Besides the wonderful idea of gardening in whatever space available, however tiny or big it might be, there is another supremely important issue: raising awareness of the scandalous 50% of food wastage estimated in the Global North.

This is something Soroptimists can work against, wherever they are. In developing countries it is about passing on the knowledge of how to conserve food in order to be able to either use it or sell it at the appropriate time. In industrialised countries it is encouraging the habit of not buying too much at a time, of freezing small portions and of using leftovers in a creative way (like our grandmothers did!), information which can be transferred to people of any age in an appropriate way to avoid their wasting food. The film “Taste the Waste” has already started positive change - Why not show it in your community and club to start a discussion as to how we can react appropriately?

School gardens are an enrichment for each community.

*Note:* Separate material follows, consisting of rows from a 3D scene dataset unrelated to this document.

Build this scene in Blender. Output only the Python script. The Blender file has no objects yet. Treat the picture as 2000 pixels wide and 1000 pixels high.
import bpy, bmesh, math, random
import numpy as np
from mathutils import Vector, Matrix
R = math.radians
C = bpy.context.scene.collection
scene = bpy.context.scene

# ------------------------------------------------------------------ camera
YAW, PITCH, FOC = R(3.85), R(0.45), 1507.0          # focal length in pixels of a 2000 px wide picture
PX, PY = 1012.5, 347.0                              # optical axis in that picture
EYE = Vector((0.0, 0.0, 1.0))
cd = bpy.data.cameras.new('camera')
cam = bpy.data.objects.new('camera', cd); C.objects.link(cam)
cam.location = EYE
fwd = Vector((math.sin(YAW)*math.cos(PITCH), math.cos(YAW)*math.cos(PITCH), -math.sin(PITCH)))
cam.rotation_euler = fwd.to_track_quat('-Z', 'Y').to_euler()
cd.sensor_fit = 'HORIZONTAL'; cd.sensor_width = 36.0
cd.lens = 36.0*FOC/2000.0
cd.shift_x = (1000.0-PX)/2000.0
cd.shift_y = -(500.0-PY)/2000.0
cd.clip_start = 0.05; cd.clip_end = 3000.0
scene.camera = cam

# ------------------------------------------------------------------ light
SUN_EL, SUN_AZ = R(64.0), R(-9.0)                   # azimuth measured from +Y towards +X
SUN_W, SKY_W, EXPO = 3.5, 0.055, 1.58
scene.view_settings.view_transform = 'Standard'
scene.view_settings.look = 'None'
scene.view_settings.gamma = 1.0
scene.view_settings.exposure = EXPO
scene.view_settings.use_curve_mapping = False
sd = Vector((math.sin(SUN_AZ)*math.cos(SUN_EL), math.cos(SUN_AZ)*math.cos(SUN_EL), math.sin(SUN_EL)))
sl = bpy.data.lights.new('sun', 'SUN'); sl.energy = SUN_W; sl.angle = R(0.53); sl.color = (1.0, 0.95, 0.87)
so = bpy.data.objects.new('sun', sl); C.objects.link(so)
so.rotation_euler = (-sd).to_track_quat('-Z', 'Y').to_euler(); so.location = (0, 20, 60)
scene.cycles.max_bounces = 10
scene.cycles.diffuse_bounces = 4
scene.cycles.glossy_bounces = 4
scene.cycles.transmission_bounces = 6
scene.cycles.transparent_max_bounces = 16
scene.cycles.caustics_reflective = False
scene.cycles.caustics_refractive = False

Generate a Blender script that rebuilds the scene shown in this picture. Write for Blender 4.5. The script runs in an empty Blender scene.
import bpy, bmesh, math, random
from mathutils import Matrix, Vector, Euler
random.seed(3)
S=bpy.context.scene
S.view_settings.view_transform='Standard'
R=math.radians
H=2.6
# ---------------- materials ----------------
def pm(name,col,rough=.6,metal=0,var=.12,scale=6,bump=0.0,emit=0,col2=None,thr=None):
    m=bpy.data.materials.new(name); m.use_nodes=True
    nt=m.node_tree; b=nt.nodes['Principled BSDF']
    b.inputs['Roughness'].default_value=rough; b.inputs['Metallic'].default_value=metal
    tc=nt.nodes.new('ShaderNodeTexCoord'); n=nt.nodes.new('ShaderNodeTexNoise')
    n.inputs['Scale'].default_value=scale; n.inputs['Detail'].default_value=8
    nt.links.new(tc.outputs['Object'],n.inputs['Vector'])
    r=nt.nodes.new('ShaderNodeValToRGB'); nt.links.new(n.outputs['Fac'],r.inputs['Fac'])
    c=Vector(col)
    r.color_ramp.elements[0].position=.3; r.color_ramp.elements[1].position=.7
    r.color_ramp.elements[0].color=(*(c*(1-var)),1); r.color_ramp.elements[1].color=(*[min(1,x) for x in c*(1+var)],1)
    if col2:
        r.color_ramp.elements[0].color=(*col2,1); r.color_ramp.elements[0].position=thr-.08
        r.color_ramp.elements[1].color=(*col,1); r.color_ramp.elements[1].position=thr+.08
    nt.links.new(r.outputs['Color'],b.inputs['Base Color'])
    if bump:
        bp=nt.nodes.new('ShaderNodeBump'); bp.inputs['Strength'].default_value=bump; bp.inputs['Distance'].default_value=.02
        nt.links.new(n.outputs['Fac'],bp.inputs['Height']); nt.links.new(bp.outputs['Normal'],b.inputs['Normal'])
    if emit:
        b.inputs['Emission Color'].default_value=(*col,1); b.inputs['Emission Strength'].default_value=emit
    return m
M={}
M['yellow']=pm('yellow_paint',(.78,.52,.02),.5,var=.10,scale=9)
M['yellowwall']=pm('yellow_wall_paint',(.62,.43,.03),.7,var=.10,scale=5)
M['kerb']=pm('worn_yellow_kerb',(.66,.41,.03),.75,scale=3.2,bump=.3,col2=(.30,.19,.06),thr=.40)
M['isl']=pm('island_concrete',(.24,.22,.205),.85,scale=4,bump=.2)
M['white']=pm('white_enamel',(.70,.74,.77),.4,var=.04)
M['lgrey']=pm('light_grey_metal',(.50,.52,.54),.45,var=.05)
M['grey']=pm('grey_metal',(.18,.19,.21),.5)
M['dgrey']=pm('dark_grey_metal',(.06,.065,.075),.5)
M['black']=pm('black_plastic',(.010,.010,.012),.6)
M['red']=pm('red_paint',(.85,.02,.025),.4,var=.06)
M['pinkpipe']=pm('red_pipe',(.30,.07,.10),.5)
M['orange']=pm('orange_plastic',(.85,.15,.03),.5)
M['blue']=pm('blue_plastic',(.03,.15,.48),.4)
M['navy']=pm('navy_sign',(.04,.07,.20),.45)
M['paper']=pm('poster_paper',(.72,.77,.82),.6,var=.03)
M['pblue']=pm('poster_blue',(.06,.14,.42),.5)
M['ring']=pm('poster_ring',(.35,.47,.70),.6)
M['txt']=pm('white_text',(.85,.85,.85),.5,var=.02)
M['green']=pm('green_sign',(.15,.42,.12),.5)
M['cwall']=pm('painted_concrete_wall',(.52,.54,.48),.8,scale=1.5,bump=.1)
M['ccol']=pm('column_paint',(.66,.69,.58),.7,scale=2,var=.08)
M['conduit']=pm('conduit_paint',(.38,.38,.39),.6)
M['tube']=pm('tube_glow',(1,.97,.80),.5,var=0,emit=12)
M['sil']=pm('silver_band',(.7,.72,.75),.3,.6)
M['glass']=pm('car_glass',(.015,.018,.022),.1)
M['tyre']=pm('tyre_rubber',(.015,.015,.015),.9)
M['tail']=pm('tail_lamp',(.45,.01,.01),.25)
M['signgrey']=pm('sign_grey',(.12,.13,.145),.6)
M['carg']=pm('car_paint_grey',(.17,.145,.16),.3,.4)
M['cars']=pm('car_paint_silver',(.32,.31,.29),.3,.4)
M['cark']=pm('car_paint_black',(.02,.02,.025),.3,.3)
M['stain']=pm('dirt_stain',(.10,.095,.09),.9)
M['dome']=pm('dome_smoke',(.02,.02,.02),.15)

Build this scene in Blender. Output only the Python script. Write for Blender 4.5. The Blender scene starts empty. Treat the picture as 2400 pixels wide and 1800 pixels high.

The FAO (Food and Agriculture Organisation of the United Nations) has published a CD on “Setting up and running a school garden” containing valuable information which all of you can download (www.fao.org). 

Please have a look at the Project Matching section (on our SI/E-website under programmes) where SI/E and SIA offer to share projects with clubs in Africa and Europe and the whole world. Any club can set up a project, describe it in detail, point out its sustainability and ask for help to finance it. With this system more than 200 projects were executed under SIE Past President Mariet’s motto “Soroptimists go for water”.

 We are painfully aware of how important it is to protest against the unjust speculation on agricultural raw materials. Why not invite, on a community basis, your politicians to speak out against this scandalous – and artificially created - shortage of foodstuffs?

If you want to post your idea and seek collaboration, please contact our SI/E Programme Executive Suba Parthiban (siehq@soroptimisteurope.org).

Banks were saved during the financial crisis. Who advocates for human beings without enough food to decently survive? Soroptimists cannot fail to take action in a world in which almost one billion people are suffering from starvation. We have to shake up the stakeholders involved in this scandal.

The world population can be fed if we will only use our imagination and determination to work for that goal. Please join me in our engagement for Water and Food!